İsmail Erol, 2023 öncesi kaos isteyenlerin Alevileri hedef haline getirdiğini, Türk İçişleri Bakanı’nın “Cem evlerine yakın olacağız’ sözünün saldırılarla ilişkili olduğunu ve hükümetin Alevileri tarif etmek yerine tanıması gerektiğini belirtti. İsmail Erol şöyle konuştu: “Hükümeti bir kez daha uyarıyoruz; Cem evlerini tanımayan ve anayasal statüye kavuşturmayan, Alevileri her türlü insanlık dışı asimilasyon politikasına tabi tutan, hakir gören, aşağılayan yaklaşımlarınız bu saldırılara zemin hazırlamaktadır. Taleplerimizi kabul edin ve ibadethanelerimizi yasal statüye kavuşturun. Elinizi, dilinizi inancımızdan ve inanç merkezlerimizden çekin. Bizi tarif etmeyin, tanıyın!”
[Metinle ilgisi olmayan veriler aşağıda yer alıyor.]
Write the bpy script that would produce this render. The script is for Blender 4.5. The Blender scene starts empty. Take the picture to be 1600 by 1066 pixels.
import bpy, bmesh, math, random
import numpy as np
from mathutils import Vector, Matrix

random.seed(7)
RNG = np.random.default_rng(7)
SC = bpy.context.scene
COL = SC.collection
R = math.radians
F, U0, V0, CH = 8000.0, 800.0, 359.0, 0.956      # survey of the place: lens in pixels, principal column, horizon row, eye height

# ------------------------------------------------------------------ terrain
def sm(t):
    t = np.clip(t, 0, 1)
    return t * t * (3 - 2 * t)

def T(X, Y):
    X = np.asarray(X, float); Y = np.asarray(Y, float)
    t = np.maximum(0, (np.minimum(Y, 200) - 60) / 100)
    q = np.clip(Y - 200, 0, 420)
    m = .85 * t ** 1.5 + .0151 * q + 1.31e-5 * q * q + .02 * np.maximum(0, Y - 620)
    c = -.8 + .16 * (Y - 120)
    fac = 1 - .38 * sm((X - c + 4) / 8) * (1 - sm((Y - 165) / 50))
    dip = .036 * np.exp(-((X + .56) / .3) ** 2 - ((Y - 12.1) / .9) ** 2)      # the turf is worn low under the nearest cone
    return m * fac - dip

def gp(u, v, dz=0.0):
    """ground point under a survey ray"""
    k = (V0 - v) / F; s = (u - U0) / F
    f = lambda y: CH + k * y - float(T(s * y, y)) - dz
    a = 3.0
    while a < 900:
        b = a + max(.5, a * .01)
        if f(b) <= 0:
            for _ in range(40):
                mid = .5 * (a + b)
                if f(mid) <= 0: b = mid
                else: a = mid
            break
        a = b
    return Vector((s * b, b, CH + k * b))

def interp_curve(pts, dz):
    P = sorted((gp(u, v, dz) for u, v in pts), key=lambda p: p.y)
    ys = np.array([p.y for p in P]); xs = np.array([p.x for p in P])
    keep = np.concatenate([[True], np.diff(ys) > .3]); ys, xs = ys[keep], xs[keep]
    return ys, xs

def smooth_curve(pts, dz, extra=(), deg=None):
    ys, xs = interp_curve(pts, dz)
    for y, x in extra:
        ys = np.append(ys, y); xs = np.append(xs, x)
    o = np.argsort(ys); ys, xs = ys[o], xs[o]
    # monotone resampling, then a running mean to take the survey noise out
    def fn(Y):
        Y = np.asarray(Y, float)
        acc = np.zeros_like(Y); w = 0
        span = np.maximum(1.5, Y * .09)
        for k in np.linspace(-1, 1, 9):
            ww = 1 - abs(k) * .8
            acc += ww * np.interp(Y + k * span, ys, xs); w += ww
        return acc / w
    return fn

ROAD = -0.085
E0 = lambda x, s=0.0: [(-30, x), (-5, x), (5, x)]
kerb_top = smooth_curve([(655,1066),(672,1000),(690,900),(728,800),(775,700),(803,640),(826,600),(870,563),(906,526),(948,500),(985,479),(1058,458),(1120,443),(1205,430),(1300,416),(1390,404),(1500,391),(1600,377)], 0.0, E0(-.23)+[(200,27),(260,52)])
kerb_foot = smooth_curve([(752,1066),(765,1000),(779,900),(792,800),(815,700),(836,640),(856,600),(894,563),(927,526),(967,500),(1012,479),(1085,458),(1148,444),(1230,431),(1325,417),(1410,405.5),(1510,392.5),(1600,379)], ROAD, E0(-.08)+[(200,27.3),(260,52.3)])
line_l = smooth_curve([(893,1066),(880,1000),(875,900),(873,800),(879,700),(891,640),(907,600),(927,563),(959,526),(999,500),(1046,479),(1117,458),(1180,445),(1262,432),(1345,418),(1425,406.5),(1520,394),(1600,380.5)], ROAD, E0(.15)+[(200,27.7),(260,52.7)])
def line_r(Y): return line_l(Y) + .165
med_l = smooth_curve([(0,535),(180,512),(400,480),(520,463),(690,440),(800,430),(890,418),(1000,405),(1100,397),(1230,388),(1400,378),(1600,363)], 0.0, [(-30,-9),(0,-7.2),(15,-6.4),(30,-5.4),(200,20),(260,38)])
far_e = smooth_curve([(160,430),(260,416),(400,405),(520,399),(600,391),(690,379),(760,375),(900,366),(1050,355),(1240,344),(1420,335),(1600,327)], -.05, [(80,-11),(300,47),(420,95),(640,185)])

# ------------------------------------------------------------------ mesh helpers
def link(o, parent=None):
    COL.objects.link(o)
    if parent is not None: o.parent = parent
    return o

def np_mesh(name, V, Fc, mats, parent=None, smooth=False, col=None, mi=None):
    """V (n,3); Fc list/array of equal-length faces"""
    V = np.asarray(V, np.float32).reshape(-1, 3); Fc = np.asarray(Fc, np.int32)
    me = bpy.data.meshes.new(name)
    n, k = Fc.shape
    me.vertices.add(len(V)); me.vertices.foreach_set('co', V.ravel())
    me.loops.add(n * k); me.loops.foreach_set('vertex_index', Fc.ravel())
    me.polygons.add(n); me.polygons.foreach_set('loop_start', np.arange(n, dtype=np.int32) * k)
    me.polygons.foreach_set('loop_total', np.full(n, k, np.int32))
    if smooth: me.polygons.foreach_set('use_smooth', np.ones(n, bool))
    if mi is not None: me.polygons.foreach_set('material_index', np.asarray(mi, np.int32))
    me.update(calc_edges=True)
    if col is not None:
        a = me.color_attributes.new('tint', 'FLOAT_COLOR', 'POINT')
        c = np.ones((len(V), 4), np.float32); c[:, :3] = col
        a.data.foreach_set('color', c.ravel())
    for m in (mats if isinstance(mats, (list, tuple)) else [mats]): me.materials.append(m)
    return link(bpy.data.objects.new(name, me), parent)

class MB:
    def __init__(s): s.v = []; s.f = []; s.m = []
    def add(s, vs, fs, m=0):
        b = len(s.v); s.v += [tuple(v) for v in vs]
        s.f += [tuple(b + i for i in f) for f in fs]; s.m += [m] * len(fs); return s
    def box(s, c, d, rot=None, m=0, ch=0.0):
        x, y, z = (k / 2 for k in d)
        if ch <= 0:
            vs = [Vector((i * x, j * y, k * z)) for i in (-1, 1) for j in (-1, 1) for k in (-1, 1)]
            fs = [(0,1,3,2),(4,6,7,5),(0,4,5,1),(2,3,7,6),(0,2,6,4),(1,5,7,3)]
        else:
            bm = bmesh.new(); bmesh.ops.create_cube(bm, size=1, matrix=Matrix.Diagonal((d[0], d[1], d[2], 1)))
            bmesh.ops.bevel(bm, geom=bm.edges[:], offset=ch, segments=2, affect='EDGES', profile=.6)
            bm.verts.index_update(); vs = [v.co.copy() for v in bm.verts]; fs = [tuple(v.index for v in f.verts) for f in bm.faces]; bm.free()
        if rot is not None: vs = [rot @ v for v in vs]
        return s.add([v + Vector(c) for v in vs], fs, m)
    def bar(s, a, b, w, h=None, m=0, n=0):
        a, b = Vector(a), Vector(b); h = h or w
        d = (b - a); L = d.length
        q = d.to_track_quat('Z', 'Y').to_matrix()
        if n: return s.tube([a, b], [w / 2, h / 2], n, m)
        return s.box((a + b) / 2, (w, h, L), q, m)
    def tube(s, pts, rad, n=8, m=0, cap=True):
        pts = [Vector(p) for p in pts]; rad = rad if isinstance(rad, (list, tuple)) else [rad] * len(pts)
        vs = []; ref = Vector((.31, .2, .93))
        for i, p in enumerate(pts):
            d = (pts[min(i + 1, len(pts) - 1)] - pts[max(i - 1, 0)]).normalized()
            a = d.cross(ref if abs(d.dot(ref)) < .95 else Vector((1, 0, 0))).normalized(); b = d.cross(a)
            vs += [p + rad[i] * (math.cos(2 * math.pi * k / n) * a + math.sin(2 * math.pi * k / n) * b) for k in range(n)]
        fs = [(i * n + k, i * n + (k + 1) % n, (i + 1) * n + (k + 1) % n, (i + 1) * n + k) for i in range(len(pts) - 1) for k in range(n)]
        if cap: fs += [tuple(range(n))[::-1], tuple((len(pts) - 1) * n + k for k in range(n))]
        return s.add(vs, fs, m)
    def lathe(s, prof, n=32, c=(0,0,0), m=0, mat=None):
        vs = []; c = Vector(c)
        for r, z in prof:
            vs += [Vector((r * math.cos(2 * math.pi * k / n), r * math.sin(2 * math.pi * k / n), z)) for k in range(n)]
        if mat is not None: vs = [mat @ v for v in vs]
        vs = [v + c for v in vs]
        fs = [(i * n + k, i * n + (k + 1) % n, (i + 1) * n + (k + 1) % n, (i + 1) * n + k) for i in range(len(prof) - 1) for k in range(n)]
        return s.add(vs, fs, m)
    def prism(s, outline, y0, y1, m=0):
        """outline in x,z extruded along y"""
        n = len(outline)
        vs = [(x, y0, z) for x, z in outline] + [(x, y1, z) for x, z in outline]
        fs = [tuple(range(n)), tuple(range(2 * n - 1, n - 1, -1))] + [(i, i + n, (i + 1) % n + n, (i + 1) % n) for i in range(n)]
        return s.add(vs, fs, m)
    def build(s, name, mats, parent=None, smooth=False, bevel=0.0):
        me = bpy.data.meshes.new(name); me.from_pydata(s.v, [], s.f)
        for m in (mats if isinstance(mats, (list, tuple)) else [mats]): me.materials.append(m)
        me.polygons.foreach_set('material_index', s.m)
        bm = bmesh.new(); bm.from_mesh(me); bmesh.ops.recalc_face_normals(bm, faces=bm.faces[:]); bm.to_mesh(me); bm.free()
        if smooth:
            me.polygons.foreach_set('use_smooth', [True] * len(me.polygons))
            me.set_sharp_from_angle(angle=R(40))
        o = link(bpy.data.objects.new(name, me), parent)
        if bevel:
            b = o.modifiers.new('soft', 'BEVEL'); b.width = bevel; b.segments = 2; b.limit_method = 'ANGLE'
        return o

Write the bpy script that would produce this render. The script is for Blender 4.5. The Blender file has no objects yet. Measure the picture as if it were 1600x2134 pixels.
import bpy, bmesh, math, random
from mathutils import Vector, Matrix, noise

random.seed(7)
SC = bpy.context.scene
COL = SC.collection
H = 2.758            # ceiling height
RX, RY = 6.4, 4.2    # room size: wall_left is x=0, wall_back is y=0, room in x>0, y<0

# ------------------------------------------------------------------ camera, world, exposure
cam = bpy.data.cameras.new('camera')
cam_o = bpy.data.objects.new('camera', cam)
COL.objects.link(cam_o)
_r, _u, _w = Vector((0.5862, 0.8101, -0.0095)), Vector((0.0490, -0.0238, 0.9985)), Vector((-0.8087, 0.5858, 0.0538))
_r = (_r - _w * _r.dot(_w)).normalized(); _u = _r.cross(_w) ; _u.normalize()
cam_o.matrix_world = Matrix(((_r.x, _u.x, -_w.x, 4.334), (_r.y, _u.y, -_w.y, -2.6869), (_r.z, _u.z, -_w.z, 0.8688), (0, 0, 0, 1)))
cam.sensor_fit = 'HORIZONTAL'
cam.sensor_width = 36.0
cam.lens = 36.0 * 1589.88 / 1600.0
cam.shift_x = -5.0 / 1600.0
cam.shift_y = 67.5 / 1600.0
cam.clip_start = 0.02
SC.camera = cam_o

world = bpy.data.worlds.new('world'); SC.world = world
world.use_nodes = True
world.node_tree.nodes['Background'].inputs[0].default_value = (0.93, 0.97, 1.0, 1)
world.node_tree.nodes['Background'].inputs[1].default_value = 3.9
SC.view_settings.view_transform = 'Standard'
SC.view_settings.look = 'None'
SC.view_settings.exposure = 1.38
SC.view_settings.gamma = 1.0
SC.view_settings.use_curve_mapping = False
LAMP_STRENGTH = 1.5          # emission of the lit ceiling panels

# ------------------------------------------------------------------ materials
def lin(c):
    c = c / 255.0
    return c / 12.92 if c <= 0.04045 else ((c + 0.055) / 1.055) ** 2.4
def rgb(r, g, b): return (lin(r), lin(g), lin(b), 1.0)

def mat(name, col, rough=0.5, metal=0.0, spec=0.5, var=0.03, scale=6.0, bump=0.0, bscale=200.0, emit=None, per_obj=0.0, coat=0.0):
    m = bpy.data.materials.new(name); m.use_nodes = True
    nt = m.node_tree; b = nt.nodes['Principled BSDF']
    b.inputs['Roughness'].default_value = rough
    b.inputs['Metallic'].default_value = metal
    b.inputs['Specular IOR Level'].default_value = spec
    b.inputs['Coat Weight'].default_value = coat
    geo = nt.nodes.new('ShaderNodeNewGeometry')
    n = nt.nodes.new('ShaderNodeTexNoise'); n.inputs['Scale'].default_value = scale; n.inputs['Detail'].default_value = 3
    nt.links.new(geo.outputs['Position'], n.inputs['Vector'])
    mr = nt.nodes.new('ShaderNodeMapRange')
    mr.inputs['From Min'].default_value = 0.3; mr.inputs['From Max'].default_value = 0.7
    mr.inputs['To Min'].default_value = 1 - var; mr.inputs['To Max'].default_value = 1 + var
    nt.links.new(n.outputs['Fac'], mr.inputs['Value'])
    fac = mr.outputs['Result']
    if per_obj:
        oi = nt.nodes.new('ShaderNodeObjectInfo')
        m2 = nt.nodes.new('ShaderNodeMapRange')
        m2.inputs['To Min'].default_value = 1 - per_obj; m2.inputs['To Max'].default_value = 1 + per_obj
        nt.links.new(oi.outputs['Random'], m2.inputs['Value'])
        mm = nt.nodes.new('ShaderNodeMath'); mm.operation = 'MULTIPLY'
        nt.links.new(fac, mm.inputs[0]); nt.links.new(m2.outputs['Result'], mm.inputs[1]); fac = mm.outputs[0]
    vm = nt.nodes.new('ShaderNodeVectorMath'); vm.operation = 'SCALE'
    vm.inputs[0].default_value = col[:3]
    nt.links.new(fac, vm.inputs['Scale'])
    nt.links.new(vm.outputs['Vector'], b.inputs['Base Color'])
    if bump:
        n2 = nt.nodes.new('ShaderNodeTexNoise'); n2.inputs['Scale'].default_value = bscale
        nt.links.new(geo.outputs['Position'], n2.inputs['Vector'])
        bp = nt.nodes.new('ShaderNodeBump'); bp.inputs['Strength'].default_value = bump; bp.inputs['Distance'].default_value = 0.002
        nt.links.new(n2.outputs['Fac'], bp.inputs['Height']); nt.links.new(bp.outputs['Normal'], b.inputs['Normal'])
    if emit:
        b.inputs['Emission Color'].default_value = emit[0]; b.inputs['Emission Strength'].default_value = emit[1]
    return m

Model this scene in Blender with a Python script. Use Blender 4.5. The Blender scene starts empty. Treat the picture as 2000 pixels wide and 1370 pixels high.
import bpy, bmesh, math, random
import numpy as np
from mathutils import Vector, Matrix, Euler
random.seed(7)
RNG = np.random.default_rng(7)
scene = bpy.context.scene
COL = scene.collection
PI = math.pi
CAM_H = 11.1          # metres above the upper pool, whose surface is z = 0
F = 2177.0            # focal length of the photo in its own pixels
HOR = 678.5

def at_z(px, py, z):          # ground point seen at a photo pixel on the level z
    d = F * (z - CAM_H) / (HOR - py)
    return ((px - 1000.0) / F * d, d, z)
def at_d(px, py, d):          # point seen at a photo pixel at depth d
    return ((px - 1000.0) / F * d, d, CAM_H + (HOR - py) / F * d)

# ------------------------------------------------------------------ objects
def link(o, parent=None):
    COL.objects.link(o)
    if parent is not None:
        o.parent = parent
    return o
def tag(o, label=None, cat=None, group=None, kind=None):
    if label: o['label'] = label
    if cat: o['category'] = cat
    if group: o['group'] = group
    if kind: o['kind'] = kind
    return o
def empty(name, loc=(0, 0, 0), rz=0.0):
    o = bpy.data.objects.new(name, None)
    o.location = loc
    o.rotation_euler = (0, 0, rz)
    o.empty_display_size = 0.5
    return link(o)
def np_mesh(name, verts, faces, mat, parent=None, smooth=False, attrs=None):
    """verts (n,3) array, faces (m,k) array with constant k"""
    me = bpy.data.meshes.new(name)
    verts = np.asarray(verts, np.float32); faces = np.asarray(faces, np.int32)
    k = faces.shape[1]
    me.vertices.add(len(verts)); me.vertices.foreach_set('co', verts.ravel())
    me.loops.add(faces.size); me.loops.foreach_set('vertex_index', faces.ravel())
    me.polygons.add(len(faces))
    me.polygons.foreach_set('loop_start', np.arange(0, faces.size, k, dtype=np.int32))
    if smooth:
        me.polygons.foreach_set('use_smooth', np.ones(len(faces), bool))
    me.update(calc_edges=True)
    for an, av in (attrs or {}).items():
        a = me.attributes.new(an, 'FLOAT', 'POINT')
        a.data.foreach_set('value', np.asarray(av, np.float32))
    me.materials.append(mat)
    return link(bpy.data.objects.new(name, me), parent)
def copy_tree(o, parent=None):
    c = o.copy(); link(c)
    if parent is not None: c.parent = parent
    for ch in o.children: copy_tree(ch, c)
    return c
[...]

Daha sonra söz alan Die Linke’den Hakan Taş, saldırıların hükümet politikaları İle ilgili olduğuna vurgu yaptı. Taş, “Yıllardır eşit yurttaş olarak görülmeyen, eşit vatan olarak kabul edilmeyen biz Alevilerin yaşadıklarını protesto etmek için buradayız. Adıyaman’da Alevilerin oturdukları evlerine çarpı işareti konulduğunda sessiz kalan, Maraş’ta, Sivas’ta, Çorum’da, Dersim’de Alevilere yönelik katliamların gerçekleşmesine yol açan zihniyetin, dilin dün Ankara’da yaşananlardan, bizlere yaşatılanlardan farkı yoktur” diyen Hakan Taş, “Biz artık bu zihniyetin daha fazla kök salmasını istemiyoruz” diye konuştu.
Demokratik Alevi Dernekleri Federasyonu (Feda) adına konuşan Xase Bingöltekin ise saldırıların kaynağının ‘Saray’ olduğuna işaret etti. Xase Bingöltekin, “Biz bu zihniyeti Maraş’tan biliyoruz, Sivas’tan biliyoruz, Roboskî’den biliyoruz. Bu saldırılar siyasidir. Alevilere, azınlıklara tahammülü yok, Cem evlerimize saldırıyor. Bu saldırılar Saray’dan yönetiliyor” dedi.